SET EXERCISE |
Output, word for word, every line from the start of the listing down to and including the line that contains "except Exception: pass"; include nothing else.

PROVIDED MATERIAL |
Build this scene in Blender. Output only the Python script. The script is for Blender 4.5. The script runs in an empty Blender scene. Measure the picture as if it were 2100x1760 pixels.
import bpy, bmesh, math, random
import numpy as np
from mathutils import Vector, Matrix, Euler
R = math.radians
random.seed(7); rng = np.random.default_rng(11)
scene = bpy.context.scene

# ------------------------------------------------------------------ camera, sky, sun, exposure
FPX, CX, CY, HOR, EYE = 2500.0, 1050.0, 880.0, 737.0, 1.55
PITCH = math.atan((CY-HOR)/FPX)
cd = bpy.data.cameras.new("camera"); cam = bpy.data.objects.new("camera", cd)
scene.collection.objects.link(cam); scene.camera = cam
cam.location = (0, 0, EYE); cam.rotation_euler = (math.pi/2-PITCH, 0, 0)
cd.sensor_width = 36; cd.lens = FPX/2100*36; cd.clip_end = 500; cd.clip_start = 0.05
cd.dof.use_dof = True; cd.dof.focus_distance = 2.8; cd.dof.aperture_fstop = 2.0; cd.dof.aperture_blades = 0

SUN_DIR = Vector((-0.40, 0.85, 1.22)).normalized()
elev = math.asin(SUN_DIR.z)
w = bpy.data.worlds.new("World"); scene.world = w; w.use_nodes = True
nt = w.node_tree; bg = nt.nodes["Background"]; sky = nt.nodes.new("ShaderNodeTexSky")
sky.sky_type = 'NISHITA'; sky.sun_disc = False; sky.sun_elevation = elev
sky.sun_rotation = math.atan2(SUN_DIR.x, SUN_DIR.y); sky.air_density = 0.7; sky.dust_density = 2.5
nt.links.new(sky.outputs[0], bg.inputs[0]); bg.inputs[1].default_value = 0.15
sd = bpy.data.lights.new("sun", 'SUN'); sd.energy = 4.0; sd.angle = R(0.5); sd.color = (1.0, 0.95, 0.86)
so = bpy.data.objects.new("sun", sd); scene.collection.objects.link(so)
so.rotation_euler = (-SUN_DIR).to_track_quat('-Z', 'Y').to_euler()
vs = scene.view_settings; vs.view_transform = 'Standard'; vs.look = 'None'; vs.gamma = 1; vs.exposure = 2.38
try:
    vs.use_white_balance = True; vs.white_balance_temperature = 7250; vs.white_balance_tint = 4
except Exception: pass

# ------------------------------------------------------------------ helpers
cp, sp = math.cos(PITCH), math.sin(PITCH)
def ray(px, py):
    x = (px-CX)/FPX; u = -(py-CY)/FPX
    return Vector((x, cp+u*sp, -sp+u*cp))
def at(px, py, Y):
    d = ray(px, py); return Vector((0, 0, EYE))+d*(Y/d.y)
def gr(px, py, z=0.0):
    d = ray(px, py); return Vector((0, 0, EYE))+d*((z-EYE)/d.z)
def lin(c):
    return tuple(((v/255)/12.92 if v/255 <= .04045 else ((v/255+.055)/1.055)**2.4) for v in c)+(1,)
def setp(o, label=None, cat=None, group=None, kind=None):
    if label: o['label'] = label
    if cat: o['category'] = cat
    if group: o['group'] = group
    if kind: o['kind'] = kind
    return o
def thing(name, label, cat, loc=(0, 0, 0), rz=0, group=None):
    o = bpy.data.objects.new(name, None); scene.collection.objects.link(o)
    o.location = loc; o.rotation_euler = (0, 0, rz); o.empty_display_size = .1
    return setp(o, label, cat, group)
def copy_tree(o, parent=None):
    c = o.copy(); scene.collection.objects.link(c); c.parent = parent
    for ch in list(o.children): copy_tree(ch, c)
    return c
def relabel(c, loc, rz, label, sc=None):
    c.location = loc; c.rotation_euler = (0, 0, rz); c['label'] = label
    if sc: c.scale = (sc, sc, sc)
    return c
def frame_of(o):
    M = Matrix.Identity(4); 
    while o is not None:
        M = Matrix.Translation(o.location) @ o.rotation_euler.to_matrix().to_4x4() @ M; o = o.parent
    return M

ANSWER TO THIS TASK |
Build this scene in Blender. Output only the Python script. The script is for Blender 4.5. The script runs in an empty Blender scene. Measure the picture as if it were 2100x1760 pixels.
import bpy, bmesh, math, random
import numpy as np
from mathutils import Vector, Matrix, Euler
R = math.radians
random.seed(7); rng = np.random.default_rng(11)
scene = bpy.context.scene

# ------------------------------------------------------------------ camera, sky, sun, exposure
FPX, CX, CY, HOR, EYE = 2500.0, 1050.0, 880.0, 737.0, 1.55
PITCH = math.atan((CY-HOR)/FPX)
cd = bpy.data.cameras.new("camera"); cam = bpy.data.objects.new("camera", cd)
scene.collection.objects.link(cam); scene.camera = cam
cam.location = (0, 0, EYE); cam.rotation_euler = (math.pi/2-PITCH, 0, 0)
cd.sensor_width = 36; cd.lens = FPX/2100*36; cd.clip_end = 500; cd.clip_start = 0.05
cd.dof.use_dof = True; cd.dof.focus_distance = 2.8; cd.dof.aperture_fstop = 2.0; cd.dof.aperture_blades = 0

SUN_DIR = Vector((-0.40, 0.85, 1.22)).normalized()
elev = math.asin(SUN_DIR.z)
w = bpy.data.worlds.new("World"); scene.world = w; w.use_nodes = True
nt = w.node_tree; bg = nt.nodes["Background"]; sky = nt.nodes.new("ShaderNodeTexSky")
sky.sky_type = 'NISHITA'; sky.sun_disc = False; sky.sun_elevation = elev
sky.sun_rotation = math.atan2(SUN_DIR.x, SUN_DIR.y); sky.air_density = 0.7; sky.dust_density = 2.5
nt.links.new(sky.outputs[0], bg.inputs[0]); bg.inputs[1].default_value = 0.15
sd = bpy.data.lights.new("sun", 'SUN'); sd.energy = 4.0; sd.angle = R(0.5); sd.color = (1.0, 0.95, 0.86)
so = bpy.data.objects.new("sun", sd); scene.collection.objects.link(so)
so.rotation_euler = (-SUN_DIR).to_track_quat('-Z', 'Y').to_euler()
vs = scene.view_settings; vs.view_transform = 'Standard'; vs.look = 'None'; vs.gamma = 1; vs.exposure = 2.38
try:
    vs.use_white_balance = True; vs.white_balance_temperature = 7250; vs.white_balance_tint = 4
except Exception: pass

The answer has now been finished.